### Recorded information

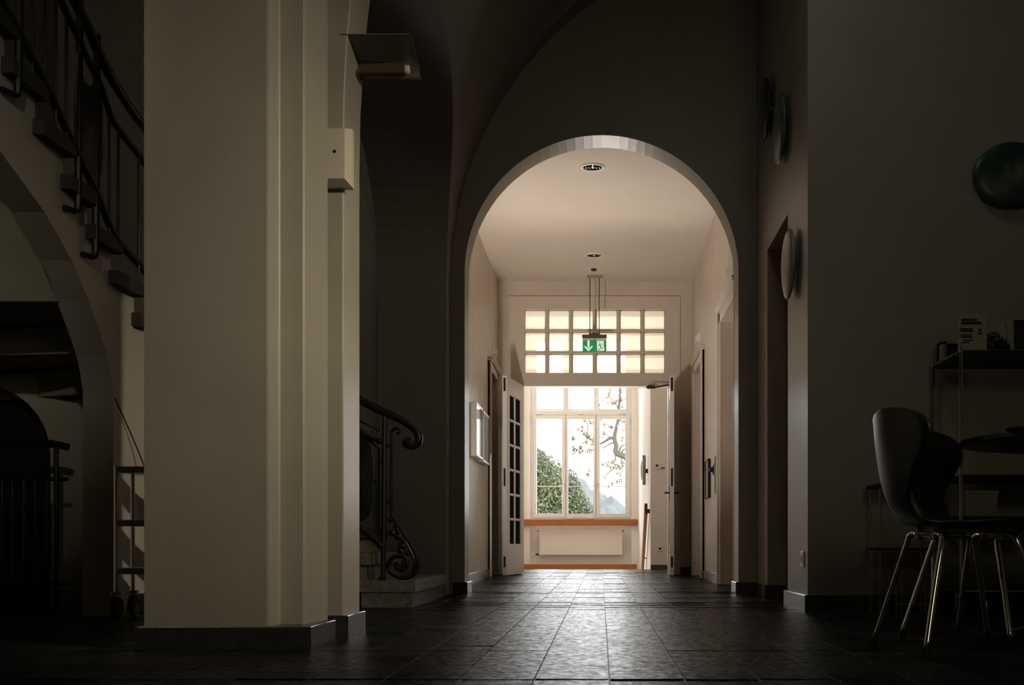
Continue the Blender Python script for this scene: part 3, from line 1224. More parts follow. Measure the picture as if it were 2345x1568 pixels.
hand = [lr(120, -120), lr(150, -50), lr(176, 13), lr(203, 67), lr(232, 134), lr(268, 201), lr(312, 268), lr(341, 304, -2.36)]
hand += [Vector((-2.28, 6.18, 2.33)), Vector((-2.10, 6.36, 2.05)), Vector((-1.80, 6.45, 1.62)), Vector((-1.55, RY, 1.335)), nz(20, 72), nz(100, 122), nz(200, 172), nz(300, 215), nz(390, 262), nz(445, 305), nz(478, 360), nz(476, 405), nz(452, 432), nz(420, 436), nz(395, 425)]
bm = B()
sp = spline(hand, 5)
tube(bm, sp, 0.023, 10)
link_mesh('handrail', bm, mat('handrail_wood', (0.020, 0.012, 0.008), 0.35), rail, smooth=True)
bm = B()
p = nz(402, 415)
lathe(bm, p - Vector((0, 0.026, 0)), [(0.012, 0), (0.034, 0.006), (0.034, 0.046), (0.012, 0.052)], axis='y', n=18)
link_mesh('volute', bm, M['iron'], rail)
upper = [lr(105, -80), lr(138, 0), lr(170, 67), lr(196, 125), lr(232, 201), lr(259, 277), lr(312, 348), lr(341, 388), Vector((-2.28, 6.18, 2.16)), Vector((-2.10, 6.36, 1.86)), Vector((-1.80, 6.45, 1.43)), nz(20, 310), nz(200, 405)]
lower = [lr(-60, -90), lr(13, 22), lr(71, 129), lr(125, 237), lr(170, 335), lr(223, 446), lr(268, 549), lr(337, 629), Vector((-2.28, 6.18, 1.48)), Vector((-2.10, 6.36, 1.18)), Vector((-1.80, 6.45, 0.78)), nz(20, 1050), nz(205, 1210)]
bm = B()
tube(bm, spline(upper, 5), 0.016, 8)
link_mesh('upper_rail', bm, M['iron'], rail, smooth=True)
bm = B()
tube(bm, spline(lower, 5), 0.018, 8)
link_mesh('lower_rail', bm, M['iron'], rail, smooth=True)
# standards hooked into the string
for (px, top, foot) in ((45, -60, 220), (182, -10, 485), (222, 80, 590)):
    a, b = lr(px, top), lr(px - 3, foot)
    bm = B()
    tube(bm, [a, b + Vector((0, 0, 0.03)), b + Vector((-0.004, 0, 0.008)), b + Vector((-0.012, -0.012, 0)), b + Vector((-0.03, -0.07, 0.0))], [0.018, 0.017, 0.016, 0.015, 0.013], 8)
    link_mesh('standard', bm, M['iron'], rail)
# balusters between the two rails
for (px, t_, b_) in ((74, -60, 178), (102, -40, 232), (128, -18, 285), (152, 40, 336), (12, -60, 60), (250, 262, 540), (271, 300, 580), (318, 358, 625)):
    bm = B()
    tube(bm, [lr(px, t_), lr(px, b_ )], 0.0075, 6)
    link_mesh('baluster', bm, M['iron'], rail)
for (X, Y, zt, zb) in ((-2.31, 6.12, 2.24, 1.50), (-2.2, 6.28, 2.02, 1.30), (-2.05, 6.385, 1.78, 1.08), (-1.9, 6.43, 1.58, 0.90)):
    bm = B()
    tube(bm, [(X, Y, zt), (X, Y, zb)], 0.0075, 6)
    link_mesh('baluster', bm, M['iron'], rail)


def plate(outline, parent, name, nrm, th=0.014):
    """Pierced plate ornament: outline of 3D points, thickened along nrm."""
    bm = B()
    nrm = Vector(nrm).normalized() * th / 2
    a = [bm.verts.new(p - nrm) for p in outline]
    b = [bm.verts.new(p + nrm) for p in outline]
    n = len(outline)
    c0 = bm.verts.new(sum(outline, Vector()) / n - nrm * 3)
    c1 = bm.verts.new(sum(outline, Vector()) / n + nrm * 3)
    for i in range(n):
        bm.faces.new((a[i], a[(i + 1) % n], b[(i + 1) % n], b[i]))
        bm.faces.new((a[i], a[(i + 1) % n], c0))
        bm.faces.new((b[i], b[(i + 1) % n], c1))
    return link_mesh(name, bm, M['iron'], parent)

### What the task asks
Reproduce the material above in full and without alteration, but skip all pictures.

### Solution to the exercise
Continue the Blender Python script for this scene: part 3, from line 1224. More parts follow. Measure the picture as if it were 2345x1568 pixels.
hand = [lr(120, -120), lr(150, -50), lr(176, 13), lr(203, 67), lr(232, 134), lr(268, 201), lr(312, 268), lr(341, 304, -2.36)]
hand += [Vector((-2.28, 6.18, 2.33)), Vector((-2.10, 6.36, 2.05)), Vector((-1.80, 6.45, 1.62)), Vector((-1.55, RY, 1.335)), nz(20, 72), nz(100, 122), nz(200, 172), nz(300, 215), nz(390, 262), nz(445, 305), nz(478, 360), nz(476, 405), nz(452, 432), nz(420, 436), nz(395, 425)]
bm = B()
sp = spline(hand, 5)
tube(bm, sp, 0.023, 10)
link_mesh('handrail', bm, mat('handrail_wood', (0.020, 0.012, 0.008), 0.35), rail, smooth=True)
bm = B()
p = nz(402, 415)
lathe(bm, p - Vector((0, 0.026, 0)), [(0.012, 0), (0.034, 0.006), (0.034, 0.046), (0.012, 0.052)], axis='y', n=18)
link_mesh('volute', bm, M['iron'], rail)
upper = [lr(105, -80), lr(138, 0), lr(170, 67), lr(196, 125), lr(232, 201), lr(259, 277), lr(312, 348), lr(341, 388), Vector((-2.28, 6.18, 2.16)), Vector((-2.10, 6.36, 1.86)), Vector((-1.80, 6.45, 1.43)), nz(20, 310), nz(200, 405)]
lower = [lr(-60, -90), lr(13, 22), lr(71, 129), lr(125, 237), lr(170, 335), lr(223, 446), lr(268, 549), lr(337, 629), Vector((-2.28, 6.18, 1.48)), Vector((-2.10, 6.36, 1.18)), Vector((-1.80, 6.45, 0.78)), nz(20, 1050), nz(205, 1210)]
bm = B()
tube(bm, spline(upper, 5), 0.016, 8)
link_mesh('upper_rail', bm, M['iron'], rail, smooth=True)
bm = B()
tube(bm, spline(lower, 5), 0.018, 8)
link_mesh('lower_rail', bm, M['iron'], rail, smooth=True)
# standards hooked into the string
for (px, top, foot) in ((45, -60, 220), (182, -10, 485), (222, 80, 590)):
    a, b = lr(px, top), lr(px - 3, foot)
    bm = B()
    tube(bm, [a, b + Vector((0, 0, 0.03)), b + Vector((-0.004, 0, 0.008)), b + Vector((-0.012, -0.012, 0)), b + Vector((-0.03, -0.07, 0.0))], [0.018, 0.017, 0.016, 0.015, 0.013], 8)
    link_mesh('standard', bm, M['iron'], rail)
# balusters between the two rails
for (px, t_, b_) in ((74, -60, 178), (102, -40, 232), (128, -18, 285), (152, 40, 336), (12, -60, 60), (250, 262, 540), (271, 300, 580), (318, 358, 625)):
    bm = B()
    tube(bm, [lr(px, t_), lr(px, b_ )], 0.0075, 6)
    link_mesh('baluster', bm, M['iron'], rail)
for (X, Y, zt, zb) in ((-2.31, 6.12, 2.24, 1.50), (-2.2, 6.28, 2.02, 1.30), (-2.05, 6.385, 1.78, 1.08), (-1.9, 6.43, 1.58, 0.90)):
    bm = B()
    tube(bm, [(X, Y, zt), (X, Y, zb)], 0.0075, 6)
    link_mesh('baluster', bm, M['iron'], rail)


def plate(outline, parent, name, nrm, th=0.014):
    """Pierced plate ornament: outline of 3D points, thickened along nrm."""
    bm = B()
    nrm = Vector(nrm).normalized() * th / 2
    a = [bm.verts.new(p - nrm) for p in outline]
    b = [bm.verts.new(p + nrm) for p in outline]
    n = len(outline)
    c0 = bm.verts.new(sum(outline, Vector()) / n - nrm * 3)
    c1 = bm.verts.new(sum(outline, Vector()) / n + nrm * 3)
    for i in range(n):
        bm.faces.new((a[i], a[(i + 1) % n], b[(i + 1) % n], b[i]))
        bm.faces.new((a[i], a[(i + 1) % n], c0))
        bm.faces.new((b[i], b[(i + 1) % n], c1))
    return link_mesh(name, bm, M['iron'], parent)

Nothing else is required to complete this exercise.